More like "crowdedfunding."
On the creative side, too, there's a noticeable move towards celebrity culture. It makes sense, of course, to invest in people who have a proven track record. Especially in a hit-driven industry, it is practically a no-brainer when trying to mitigate the risk that comes with the massive but necessary capital investment. It doesn't always work out well, it seems. To do well on Kickstarter and raise a bunch of money it really helps if you've worked on a game in the past that did well. It crowds out newcomers who, in the absence of notoriety, have a more difficult time seeing their projects materialize. According to Thomas Bidaux at ICO Partners, "The majority of the money raised by video games was through very large projects. If the current trend continues, projects that raised less than $500,000 are on track to garner less money than in 2014." In a follow-up email conversation, he added that it is in particular a combination of "celebrity designers with a wide public appeal...[and] the closer to their game of fame, the better."
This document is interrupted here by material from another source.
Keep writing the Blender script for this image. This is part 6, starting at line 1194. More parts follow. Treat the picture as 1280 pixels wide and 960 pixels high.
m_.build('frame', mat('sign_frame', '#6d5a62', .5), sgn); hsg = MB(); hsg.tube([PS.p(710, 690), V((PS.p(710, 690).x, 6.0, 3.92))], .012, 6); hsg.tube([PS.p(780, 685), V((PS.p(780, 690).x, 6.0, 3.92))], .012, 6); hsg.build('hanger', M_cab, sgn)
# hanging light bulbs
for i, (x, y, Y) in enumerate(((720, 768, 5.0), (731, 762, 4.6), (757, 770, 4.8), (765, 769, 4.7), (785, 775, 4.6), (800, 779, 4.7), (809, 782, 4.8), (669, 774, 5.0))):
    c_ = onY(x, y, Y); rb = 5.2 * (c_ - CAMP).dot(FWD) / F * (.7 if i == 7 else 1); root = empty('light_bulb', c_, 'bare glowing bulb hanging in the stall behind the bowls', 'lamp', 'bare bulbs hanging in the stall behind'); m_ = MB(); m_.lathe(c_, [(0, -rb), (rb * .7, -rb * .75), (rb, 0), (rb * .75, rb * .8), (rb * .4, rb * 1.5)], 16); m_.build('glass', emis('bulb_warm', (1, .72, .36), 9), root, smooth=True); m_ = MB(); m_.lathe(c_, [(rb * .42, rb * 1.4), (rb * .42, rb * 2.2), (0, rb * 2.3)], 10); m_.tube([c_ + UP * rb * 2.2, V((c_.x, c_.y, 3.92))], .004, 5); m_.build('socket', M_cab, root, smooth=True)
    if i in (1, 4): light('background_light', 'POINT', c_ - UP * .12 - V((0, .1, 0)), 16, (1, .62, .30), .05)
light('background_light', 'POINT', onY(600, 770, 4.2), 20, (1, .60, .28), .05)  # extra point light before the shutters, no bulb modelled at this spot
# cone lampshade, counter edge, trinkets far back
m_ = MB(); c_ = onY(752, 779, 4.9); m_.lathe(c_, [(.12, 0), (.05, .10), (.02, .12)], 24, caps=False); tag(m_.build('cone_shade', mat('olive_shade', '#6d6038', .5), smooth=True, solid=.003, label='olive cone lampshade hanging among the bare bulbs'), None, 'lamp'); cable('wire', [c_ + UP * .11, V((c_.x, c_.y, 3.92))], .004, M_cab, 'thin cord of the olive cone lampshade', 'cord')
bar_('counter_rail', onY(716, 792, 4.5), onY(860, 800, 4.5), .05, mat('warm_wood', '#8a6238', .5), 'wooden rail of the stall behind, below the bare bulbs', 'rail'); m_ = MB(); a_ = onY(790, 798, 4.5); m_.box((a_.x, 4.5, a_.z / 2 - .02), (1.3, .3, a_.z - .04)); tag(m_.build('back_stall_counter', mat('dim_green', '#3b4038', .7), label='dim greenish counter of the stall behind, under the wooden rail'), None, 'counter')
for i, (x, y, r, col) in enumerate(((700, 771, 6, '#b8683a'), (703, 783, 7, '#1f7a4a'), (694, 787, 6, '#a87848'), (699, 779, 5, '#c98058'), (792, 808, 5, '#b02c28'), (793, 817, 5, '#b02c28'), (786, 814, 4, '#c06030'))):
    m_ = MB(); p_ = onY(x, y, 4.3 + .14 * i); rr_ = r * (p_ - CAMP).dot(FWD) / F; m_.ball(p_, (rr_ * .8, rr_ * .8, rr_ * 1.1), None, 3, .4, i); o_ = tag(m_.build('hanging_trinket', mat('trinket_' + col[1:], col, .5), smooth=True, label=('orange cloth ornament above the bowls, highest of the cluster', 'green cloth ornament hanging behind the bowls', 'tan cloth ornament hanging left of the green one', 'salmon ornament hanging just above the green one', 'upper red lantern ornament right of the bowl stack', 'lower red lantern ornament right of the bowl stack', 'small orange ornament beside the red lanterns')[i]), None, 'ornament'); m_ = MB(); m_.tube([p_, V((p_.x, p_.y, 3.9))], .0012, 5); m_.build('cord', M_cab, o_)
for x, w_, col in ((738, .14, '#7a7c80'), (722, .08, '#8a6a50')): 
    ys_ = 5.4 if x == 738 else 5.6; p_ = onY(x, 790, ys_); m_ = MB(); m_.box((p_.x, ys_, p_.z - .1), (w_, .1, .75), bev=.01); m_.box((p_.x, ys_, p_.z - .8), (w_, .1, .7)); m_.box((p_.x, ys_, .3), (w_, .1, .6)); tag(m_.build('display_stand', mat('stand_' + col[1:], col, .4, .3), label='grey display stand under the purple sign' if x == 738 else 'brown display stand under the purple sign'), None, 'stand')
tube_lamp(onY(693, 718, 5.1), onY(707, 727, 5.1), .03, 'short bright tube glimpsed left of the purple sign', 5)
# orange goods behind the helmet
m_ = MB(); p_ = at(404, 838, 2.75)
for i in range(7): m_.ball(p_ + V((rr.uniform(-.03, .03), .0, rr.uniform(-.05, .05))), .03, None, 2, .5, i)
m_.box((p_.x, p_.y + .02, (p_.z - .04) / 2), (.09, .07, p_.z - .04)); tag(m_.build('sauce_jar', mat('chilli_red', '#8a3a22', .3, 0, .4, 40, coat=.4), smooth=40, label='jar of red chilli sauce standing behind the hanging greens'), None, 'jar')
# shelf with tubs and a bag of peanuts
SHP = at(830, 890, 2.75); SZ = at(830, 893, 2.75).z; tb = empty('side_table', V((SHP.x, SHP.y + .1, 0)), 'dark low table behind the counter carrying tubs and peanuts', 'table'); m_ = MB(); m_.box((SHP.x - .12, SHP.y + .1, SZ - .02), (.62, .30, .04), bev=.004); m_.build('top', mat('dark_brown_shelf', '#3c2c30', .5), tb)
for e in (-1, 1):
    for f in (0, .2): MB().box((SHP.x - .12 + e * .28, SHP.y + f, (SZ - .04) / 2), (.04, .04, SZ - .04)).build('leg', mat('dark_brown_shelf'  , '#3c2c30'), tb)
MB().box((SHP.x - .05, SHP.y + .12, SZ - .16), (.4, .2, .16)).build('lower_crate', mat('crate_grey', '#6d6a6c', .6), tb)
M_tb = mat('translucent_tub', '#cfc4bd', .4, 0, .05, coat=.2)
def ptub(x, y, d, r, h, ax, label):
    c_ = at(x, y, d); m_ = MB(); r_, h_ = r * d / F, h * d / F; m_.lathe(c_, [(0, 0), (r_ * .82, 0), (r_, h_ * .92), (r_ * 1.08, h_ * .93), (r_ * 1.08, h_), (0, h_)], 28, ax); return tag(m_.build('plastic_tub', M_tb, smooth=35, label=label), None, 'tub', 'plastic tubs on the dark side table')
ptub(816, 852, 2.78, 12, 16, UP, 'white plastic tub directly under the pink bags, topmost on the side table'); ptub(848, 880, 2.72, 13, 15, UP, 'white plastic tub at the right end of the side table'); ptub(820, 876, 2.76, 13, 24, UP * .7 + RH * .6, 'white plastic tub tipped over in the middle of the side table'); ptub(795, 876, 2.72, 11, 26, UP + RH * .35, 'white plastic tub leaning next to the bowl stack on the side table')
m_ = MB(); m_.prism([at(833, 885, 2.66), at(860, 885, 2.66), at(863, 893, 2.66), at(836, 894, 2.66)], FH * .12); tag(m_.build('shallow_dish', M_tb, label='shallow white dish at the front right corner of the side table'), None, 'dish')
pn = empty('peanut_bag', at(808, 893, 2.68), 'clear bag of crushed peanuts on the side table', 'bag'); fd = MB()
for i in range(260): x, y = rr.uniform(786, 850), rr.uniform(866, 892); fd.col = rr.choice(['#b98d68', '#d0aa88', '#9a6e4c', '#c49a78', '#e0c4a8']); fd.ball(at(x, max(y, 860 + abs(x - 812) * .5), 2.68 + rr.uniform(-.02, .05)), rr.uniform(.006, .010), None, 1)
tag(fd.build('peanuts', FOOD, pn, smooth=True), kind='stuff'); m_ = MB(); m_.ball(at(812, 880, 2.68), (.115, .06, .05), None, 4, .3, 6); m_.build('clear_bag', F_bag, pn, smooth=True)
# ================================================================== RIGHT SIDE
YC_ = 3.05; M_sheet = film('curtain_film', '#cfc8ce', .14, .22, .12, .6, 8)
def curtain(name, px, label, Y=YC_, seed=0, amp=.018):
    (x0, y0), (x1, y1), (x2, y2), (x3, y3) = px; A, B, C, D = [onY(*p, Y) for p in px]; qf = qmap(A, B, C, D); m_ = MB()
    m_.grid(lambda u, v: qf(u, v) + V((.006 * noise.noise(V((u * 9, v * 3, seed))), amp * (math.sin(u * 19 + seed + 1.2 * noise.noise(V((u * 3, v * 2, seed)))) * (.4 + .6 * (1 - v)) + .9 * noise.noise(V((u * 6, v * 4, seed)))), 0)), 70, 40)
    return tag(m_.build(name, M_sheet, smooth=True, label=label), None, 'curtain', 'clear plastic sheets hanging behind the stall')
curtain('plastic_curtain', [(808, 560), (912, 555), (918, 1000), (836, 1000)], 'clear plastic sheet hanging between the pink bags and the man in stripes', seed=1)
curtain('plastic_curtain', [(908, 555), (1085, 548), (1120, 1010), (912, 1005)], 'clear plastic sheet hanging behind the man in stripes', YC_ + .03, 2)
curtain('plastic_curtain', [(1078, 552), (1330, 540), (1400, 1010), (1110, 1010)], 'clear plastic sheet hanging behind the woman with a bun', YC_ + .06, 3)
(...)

High-flyers on Kickstarter can raise a lot of money, like Shroud of the Avatar by Richard Garriott ($1.9 million), Shenmue 3 by Yu Suzuki ($6.3 million) and Bloodstained: Ritual of the Night by Koji Igarashi ($5.5 million). As an increasingly top-heavy layer of celebrity talent monopolizes investment money, without providing a consistent output of new innovative experiences, it fundamentally undermines the model of crowdfunding and makes it even more difficult for small fry outfits to raise capital.
Collectively, all these aspiring YouTubers, cross-media celebrities and famous designers are adding a new content category to the games industry. I'm not advocating some utopian purist game industry, void from the very forces that inform every other cultural industry. Games are necessarily and irrevocably the product of a much more complex intercourse of ideas, beliefs, commercial principles, and market forces.
But now that games have entered the mainstream, they are bound to change. As fame and celebrity latch onto the games industry as it moves upward, it begs the question of if and how it will affect the industry. Will it help accelerate its creative effort and inspire new innovative experiences? Or will this drag it down to a base level form of entertainment? (Is that even possible?) And even if that happens, isn't that the price an art form must pay to reach mass adoption and allow designers to share their ideas with a larger audience?